_SUPPLIED MATERIAL_
———
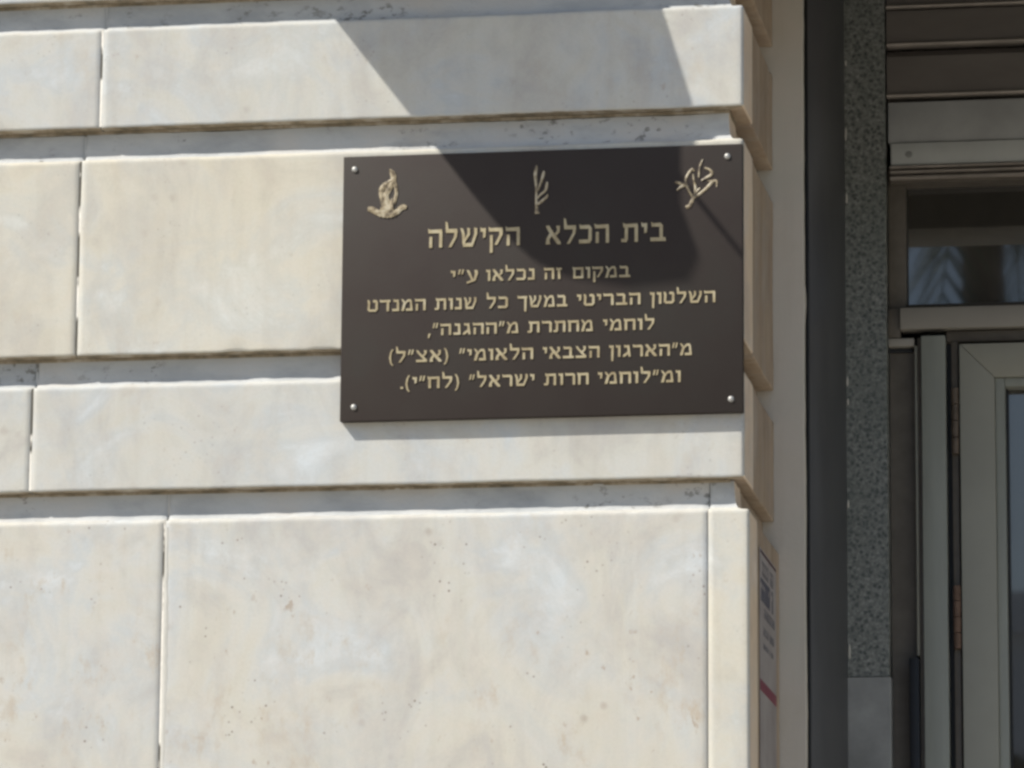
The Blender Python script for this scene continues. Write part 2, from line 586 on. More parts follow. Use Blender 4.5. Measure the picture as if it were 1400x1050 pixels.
GY = 1.0710
pl_ = thing('granite_pilaster', 'dark speckled granite pilaster strip between dark panel and glass door', 'pilaster', (.378, GY, GZ))
def wavy_slab(name, x0, x1, y0, y1, z0, z1, mat, parent, a=.0007, seed=0):
    n = max(2, int((z1 - z0) / .012))
    vs, fs = [], []
    for i in range(n + 1):
        zz = z0 + (z1 - z0) * i / n
        l = x0
        r_ = x1 + mnoise.noise((zz * 45, seed, 1)) * a + mnoise.noise((zz * 8, seed, 2)) * a
        vs += [(l, y1, zz), (l, y0 + .001, zz), (l + .001, y0, zz), (r_ - .0022, y0, zz), (r_, y0 + .0022, zz), (r_, y1, zz)]
    for i in range(n):
        for j in range(5):
            b = i * 6 + j
            fs.append((b, b + 1, b + 7, b + 6))
    fs.append(tuple(range(6)))
    fs.append(tuple(n * 6 + j for j in range(6)))
    p = parent.location
    return link(name, mesh_from(name, [(x - p.x, y - p.y, z - p.z) for x, y, z in vs], fs, True, 30), parent, mat)
wavy_slab('granite_slab', .3440, .4155, GY, GY + .12, -.4475, 1.3, M['granite'], pl_)
o = wavy_slab('base_stone', .3445, .4175, GY - .0035, GY + .12, GZ, -.4490, M['greystone'], pl_, a=.0004, seed=3)
o['label'] = 'smooth pale grey stone under the speckled granite'
def blob(name, c, r, sc, mat, parent, seed=0):
    bm = bmesh.new()
    bmesh.ops.create_icosphere(bm, subdivisions=2, radius=1)
    for v in bm.verts:
        k = 1 + .25 * mnoise.noise(v.co * 1.7 + Vector((seed, seed, 0)))
        v.co = Vector((v.co.x * sc[0], v.co.y * sc[1], v.co.z * sc[2])) * r * k
    me = bpy.data.meshes.new(name)
    bm.to_mesh(me); bm.free()
    me.polygons.foreach_set('use_smooth', [True] * len(me.polygons))
    o = link(name, me, parent, mat)
    o.location = Vector(c) - parent.location
    return o
for i, (zz, h) in enumerate(((.4847, .012), (.372, .010), (.055, .009), (.02, .006), (-.155, .007), (-.405, .013), (-.462, .016), (.61, .005))):
    blob('putty_fleck', (.3478 + .0005 * (i % 2), GY - .001, zz), 1, (.0016, .001, h), M['putty'], pl_, i)

# ------------------------------------------------------------------ roller shutter housing above the door
HX0, HX1 = .4185, 2.2
sh = thing('shutter_housing', 'brown and grey metal shutter housing of horizontal panels above the door', 'shutter', (HX0, 1.07, .40))
def slat(name, zt, zb, mat, lipmat, y=1.07, lip=.005, chamf=.0115):
    # upper chamfer, flat face, thin proud lip along the lower edge
    extrude_x(name, [(y + .05, zt), (y + chamf, zt), (y, zt - chamf), (y, zb + lip), (y + .05, zb + lip)], HX0, HX1, mat, sh)
    extrude_x('slat_lip', [(y + .05, zb + lip - .0004), (y - .004, zb + lip - .0004), (y - .0055, zb + lip * .5), (y - .004, zb), (y + .05, zb)], HX0, HX1, lipmat, sh)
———
_AIM_
Leave out the pictures and restate everything else word for word.

_RESPONSE FOR THIS EXERCISE_
The Blender Python script for this scene continues. Write part 2, from line 586 on. More parts follow. Use Blender 4.5. Measure the picture as if it were 1400x1050 pixels.
GY = 1.0710
pl_ = thing('granite_pilaster', 'dark speckled granite pilaster strip between dark panel and glass door', 'pilaster', (.378, GY, GZ))
def wavy_slab(name, x0, x1, y0, y1, z0, z1, mat, parent, a=.0007, seed=0):
    n = max(2, int((z1 - z0) / .012))
    vs, fs = [], []
    for i in range(n + 1):
        zz = z0 + (z1 - z0) * i / n
        l = x0
        r_ = x1 + mnoise.noise((zz * 45, seed, 1)) * a + mnoise.noise((zz * 8, seed, 2)) * a
        vs += [(l, y1, zz), (l, y0 + .001, zz), (l + .001, y0, zz), (r_ - .0022, y0, zz), (r_, y0 + .0022, zz), (r_, y1, zz)]
    for i in range(n):
        for j in range(5):
            b = i * 6 + j
            fs.append((b, b + 1, b + 7, b + 6))
    fs.append(tuple(range(6)))
    fs.append(tuple(n * 6 + j for j in range(6)))
    p = parent.location
    return link(name, mesh_from(name, [(x - p.x, y - p.y, z - p.z) for x, y, z in vs], fs, True, 30), parent, mat)
wavy_slab('granite_slab', .3440, .4155, GY, GY + .12, -.4475, 1.3, M['granite'], pl_)
o = wavy_slab('base_stone', .3445, .4175, GY - .0035, GY + .12, GZ, -.4490, M['greystone'], pl_, a=.0004, seed=3)
o['label'] = 'smooth pale grey stone under the speckled granite'
def blob(name, c, r, sc, mat, parent, seed=0):
    bm = bmesh.new()
    bmesh.ops.create_icosphere(bm, subdivisions=2, radius=1)
    for v in bm.verts:
        k = 1 + .25 * mnoise.noise(v.co * 1.7 + Vector((seed, seed, 0)))
        v.co = Vector((v.co.x * sc[0], v.co.y * sc[1], v.co.z * sc[2])) * r * k
    me = bpy.data.meshes.new(name)
    bm.to_mesh(me); bm.free()
    me.polygons.foreach_set('use_smooth', [True] * len(me.polygons))
    o = link(name, me, parent, mat)
    o.location = Vector(c) - parent.location
    return o
for i, (zz, h) in enumerate(((.4847, .012), (.372, .010), (.055, .009), (.02, .006), (-.155, .007), (-.405, .013), (-.462, .016), (.61, .005))):
    blob('putty_fleck', (.3478 + .0005 * (i % 2), GY - .001, zz), 1, (.0016, .001, h), M['putty'], pl_, i)

# ------------------------------------------------------------------ roller shutter housing above the door
HX0, HX1 = .4185, 2.2
sh = thing('shutter_housing', 'brown and grey metal shutter housing of horizontal panels above the door', 'shutter', (HX0, 1.07, .40))
def slat(name, zt, zb, mat, lipmat, y=1.07, lip=.005, chamf=.0115):
    # upper chamfer, flat face, thin proud lip along the lower edge
    extrude_x(name, [(y + .05, zt), (y + chamf, zt), (y, zt - chamf), (y, zb + lip), (y + .05, zb + lip)], HX0, HX1, mat, sh)
    extrude_x('slat_lip', [(y + .05, zb + lip - .0004), (y - .004, zb + lip - .0004), (y - .0055, zb + lip * .5), (y - .004, zb), (y + .05, zb)], HX0, HX1, lipmat, sh)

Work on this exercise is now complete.